On the Benefits of Consumer Arbitration

I have criticized the Supreme Court’s arbitration jurisprudence for cutting off the procedural rights of consumers and employees. See this, this, and this. Those are policy objections rooted in federalism as well as state and federal guarantees of due process and the right to a civil jury trial. I have not contended that consumer arbitration is inherently unfair, or that it necessarily produces bad outcomes for individual consumers. To the contrary, in many situations, I very much prefer to have an arbitration agreement in place when I am in the position of consumer.

Case in point: I recently replaced the windows in a small solarium on my house. These are insulated windows, so they are relatively expensive and they come with various guarantees  as to performance and lifespan. My contract with the window company includes a broad arbitration clause, providing for arbitration with AAA. I like that. I know that if something goes wrong with these windows, and my only recourse was the court system, I would end up in one of New York’s lower courts. I used to teach New York Civil Practice–few people know as well as I do what a nightmare the lower New York courts are. But if AAA arbitration is available, I know that the most I’ll have to pay is $125 and I will get at least a telephone hearing within a very short time. And I know enough about AAA to have confidence that I would get a fair hearing, and likely recover if I have a reasonable claim. I would thus have much better settlement leverage in that forum than if I had to go to court.
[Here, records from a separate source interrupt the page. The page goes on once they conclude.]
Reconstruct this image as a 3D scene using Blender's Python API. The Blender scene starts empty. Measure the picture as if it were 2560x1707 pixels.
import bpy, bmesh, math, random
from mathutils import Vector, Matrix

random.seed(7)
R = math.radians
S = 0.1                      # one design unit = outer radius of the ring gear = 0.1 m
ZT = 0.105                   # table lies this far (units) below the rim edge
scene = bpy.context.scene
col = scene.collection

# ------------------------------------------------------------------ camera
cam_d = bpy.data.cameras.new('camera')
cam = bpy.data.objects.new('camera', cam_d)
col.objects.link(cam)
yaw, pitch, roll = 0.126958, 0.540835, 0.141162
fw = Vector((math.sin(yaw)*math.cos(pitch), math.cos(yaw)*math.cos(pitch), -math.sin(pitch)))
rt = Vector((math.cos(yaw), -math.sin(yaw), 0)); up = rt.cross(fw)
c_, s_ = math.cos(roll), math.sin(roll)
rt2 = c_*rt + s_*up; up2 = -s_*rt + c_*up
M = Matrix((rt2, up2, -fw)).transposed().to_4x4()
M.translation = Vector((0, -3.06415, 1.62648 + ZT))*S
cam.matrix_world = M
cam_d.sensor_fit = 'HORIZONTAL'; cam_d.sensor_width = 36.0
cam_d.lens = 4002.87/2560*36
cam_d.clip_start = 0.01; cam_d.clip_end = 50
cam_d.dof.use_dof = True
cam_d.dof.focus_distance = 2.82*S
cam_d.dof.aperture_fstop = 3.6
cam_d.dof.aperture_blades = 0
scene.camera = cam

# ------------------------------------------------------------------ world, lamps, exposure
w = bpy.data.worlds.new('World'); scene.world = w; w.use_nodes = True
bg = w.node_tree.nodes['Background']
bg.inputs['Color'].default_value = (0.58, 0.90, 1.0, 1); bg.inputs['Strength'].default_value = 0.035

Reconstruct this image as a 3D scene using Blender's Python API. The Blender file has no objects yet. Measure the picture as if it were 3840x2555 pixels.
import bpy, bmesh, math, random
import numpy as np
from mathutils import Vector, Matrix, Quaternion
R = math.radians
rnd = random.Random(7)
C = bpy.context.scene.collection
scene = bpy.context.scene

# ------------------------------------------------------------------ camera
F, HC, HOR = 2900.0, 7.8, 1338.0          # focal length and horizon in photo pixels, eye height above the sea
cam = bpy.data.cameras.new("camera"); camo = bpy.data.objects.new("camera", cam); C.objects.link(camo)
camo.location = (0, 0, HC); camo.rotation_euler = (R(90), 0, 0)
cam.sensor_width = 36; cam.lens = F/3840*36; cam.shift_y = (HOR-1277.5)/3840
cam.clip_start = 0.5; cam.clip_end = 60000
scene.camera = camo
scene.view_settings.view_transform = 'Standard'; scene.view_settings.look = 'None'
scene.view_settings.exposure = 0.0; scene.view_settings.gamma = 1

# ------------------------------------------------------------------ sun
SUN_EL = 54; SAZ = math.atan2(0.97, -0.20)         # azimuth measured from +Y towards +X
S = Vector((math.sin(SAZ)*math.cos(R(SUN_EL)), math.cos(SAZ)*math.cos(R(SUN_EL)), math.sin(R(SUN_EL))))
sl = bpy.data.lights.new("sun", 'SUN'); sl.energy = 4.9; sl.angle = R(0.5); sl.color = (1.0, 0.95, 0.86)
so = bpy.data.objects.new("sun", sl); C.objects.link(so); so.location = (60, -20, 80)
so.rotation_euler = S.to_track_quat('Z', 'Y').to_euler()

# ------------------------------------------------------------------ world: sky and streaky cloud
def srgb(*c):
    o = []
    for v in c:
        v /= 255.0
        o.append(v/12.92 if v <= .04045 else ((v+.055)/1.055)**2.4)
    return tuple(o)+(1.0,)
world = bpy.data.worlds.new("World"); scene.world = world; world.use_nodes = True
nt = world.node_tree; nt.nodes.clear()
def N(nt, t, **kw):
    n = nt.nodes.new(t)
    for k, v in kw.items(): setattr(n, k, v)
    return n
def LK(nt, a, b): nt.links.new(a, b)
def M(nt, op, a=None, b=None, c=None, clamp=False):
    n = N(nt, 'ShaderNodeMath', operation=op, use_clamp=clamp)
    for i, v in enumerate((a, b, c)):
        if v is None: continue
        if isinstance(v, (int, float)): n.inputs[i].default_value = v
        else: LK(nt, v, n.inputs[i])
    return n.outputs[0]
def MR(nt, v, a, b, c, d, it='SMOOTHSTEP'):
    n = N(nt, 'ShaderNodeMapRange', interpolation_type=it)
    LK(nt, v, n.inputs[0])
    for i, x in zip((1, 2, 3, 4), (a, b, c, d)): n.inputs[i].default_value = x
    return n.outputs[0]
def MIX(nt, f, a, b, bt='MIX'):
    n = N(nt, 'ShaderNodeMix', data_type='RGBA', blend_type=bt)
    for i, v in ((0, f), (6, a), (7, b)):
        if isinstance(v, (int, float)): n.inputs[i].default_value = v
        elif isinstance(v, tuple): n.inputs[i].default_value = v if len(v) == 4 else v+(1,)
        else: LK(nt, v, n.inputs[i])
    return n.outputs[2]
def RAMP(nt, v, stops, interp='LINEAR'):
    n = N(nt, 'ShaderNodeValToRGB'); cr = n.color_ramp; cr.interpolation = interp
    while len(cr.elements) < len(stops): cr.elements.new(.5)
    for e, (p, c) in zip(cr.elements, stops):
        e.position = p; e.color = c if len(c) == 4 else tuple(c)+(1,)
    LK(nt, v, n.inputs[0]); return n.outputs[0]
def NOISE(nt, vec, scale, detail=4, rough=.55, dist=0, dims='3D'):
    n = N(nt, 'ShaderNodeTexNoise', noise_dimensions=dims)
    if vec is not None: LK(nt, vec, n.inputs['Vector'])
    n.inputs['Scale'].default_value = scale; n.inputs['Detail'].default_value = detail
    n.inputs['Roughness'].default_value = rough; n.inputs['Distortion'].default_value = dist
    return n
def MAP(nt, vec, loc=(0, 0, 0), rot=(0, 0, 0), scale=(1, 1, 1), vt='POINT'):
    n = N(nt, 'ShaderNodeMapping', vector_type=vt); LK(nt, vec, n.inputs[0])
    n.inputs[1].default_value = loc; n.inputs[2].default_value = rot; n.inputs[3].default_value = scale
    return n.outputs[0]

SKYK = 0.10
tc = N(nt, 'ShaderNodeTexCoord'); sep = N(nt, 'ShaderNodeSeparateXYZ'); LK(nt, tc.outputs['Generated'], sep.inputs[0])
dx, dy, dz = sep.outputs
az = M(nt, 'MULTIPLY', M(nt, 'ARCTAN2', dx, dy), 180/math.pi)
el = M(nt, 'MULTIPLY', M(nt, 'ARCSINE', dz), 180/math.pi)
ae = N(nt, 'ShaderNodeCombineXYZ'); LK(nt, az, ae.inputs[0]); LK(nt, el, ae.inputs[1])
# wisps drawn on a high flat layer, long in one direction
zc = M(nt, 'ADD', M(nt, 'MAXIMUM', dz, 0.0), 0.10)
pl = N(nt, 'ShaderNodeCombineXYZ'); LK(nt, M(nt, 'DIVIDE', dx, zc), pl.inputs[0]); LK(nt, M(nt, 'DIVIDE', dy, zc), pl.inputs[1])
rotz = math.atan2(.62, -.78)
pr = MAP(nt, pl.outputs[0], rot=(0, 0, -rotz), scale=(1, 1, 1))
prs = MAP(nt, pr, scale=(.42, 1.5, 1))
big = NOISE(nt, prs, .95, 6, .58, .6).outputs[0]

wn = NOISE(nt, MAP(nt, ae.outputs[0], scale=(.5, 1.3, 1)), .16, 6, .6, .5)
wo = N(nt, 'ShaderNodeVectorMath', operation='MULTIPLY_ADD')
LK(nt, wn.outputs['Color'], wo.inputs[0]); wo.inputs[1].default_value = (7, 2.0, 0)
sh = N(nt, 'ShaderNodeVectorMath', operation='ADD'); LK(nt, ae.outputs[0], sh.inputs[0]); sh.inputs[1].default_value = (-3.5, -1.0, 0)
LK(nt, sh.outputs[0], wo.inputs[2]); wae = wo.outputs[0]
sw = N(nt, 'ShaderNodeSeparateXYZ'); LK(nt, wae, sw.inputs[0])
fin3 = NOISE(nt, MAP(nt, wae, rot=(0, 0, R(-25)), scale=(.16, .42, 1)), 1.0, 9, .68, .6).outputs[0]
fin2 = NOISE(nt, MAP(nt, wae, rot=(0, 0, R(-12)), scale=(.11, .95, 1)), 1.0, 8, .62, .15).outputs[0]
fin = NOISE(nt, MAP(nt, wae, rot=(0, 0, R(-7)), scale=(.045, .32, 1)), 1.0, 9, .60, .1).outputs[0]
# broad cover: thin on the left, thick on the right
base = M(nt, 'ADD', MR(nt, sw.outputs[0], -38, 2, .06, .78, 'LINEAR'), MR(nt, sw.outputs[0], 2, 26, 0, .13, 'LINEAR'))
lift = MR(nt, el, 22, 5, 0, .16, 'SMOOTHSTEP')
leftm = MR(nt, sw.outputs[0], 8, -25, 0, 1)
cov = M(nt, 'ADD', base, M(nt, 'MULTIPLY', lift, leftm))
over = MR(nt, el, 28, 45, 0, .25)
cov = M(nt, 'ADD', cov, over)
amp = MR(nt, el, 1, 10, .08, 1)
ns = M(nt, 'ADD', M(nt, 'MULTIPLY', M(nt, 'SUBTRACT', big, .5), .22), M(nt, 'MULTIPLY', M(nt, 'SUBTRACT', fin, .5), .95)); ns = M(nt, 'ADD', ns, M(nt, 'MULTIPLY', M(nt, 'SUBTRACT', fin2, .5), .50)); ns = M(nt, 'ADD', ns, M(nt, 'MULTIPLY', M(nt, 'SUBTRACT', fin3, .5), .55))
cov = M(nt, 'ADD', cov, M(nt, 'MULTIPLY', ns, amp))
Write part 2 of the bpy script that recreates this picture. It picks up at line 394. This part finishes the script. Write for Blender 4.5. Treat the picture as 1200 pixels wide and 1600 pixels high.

Two factors exist in my situation that make arbitration a good thing for me as a consumer. First, the arbitration provider in my agreement is AAA, which is a not-for-profit organization and which has an interest in promoting arbitration fairness. With the memory of the NAF debacle still fresh, I would feel much less sanguine if some less established provider had been designated.

Second, the stakes in any arbitration arising out of my window purchase are likely to be right in the arbitration “sweet spot.” Any harm I am likely to suffer would probably fall in the $1,000-$10,000 range. That’s enough to make arbitration economically viable but not enough to make litigation an attractive option.

The problem is that, in many consumer contexts, those factors are not present. Businesses have no obligation to use AAA, and most consumers lack the leverage to demand AAA. How long will it be before a NAF substitute pops up in a jurisdiction that is not as progressive as Minnesota? Further, most consumer transactions involve potential claims that fall well below my arbitration “sweet spot.” For consumer frauds committed against many people for small amounts, no individual will have sufficient financial incentive to pursue arbitration. Now that class arbitration has effectively been strangled at birth, an arbitration agreement amounts to a claim of immunity for small harms committed on a large scale. (Adam Zimmerman has a great post up at Prawfsblawg exploring whether crowd-sourced small claims litigation/arbitration could replicate the deterrent effect of class actions.)

The essential ingredient in ensuring both that arbitration is fair and that it promotes public policy is leverage. The parties need to have roughly equivalent leverage, so that arbitration is a part of a bargained-for exchange. That provides some assurance that both parties genuinely believe, from a pre-grievance perspective, that the arbitration they select is in their best overall interests. As a matter of deterrence, the presence of leverage, with the conscious choice it implies, acts as a pre-claim substitute for the class action opt-out; the people who choose arbitration are assessing their likely outcomes and concluding that an individual arbitration process will be viable. That’s deterrence at work.

In short, arbitration makes sense only when the parties have roughly equivalent leverage. And that means we are back at the original intention of Julius Cohen and the sponsors of the 1925 Federal Arbitration Act. Arbitration is wonderful thing–when it arises between rough commercial equals who knowingly and voluntarily choose it over the available judicial processes.

 

3 thoughts on “On the Benefits of Consumer Arbitration”

  1. Thanks for the comment, Jean. Bureaucratic enforcement may be one step closer today, now that the Consumer Financial Protection Bureau finally has a director and can start to function.

  2. Great points Paul. You note that individual arbitration sometimes can’t replace class actions where (1) claims are very small or (2) proof problems are great. I would also add that class actions are needed where (3) individuals may not realize they have been harmed or harmed in an illegal way or (4) individuals fear retaliation. I also agree that the social media approach, while helpful, cannot take the place of class actions for those same reasons. While some educated people might join in to protest problems relating to a several thousand dollar problem, few would join to protest a small dollar claim. Yet, unless we want to give companies license to steal a few dollars at a time from millions class actions are needed to deter such misconduct. Of course beefed up bureaucratic enforcement would be another option, but that seems currently unlikely. A forthcoming article by Myriam Gilles will also argue that state AGs should bring parens patriae suits. That too could work, if the AGs are willing and the courts cooperate.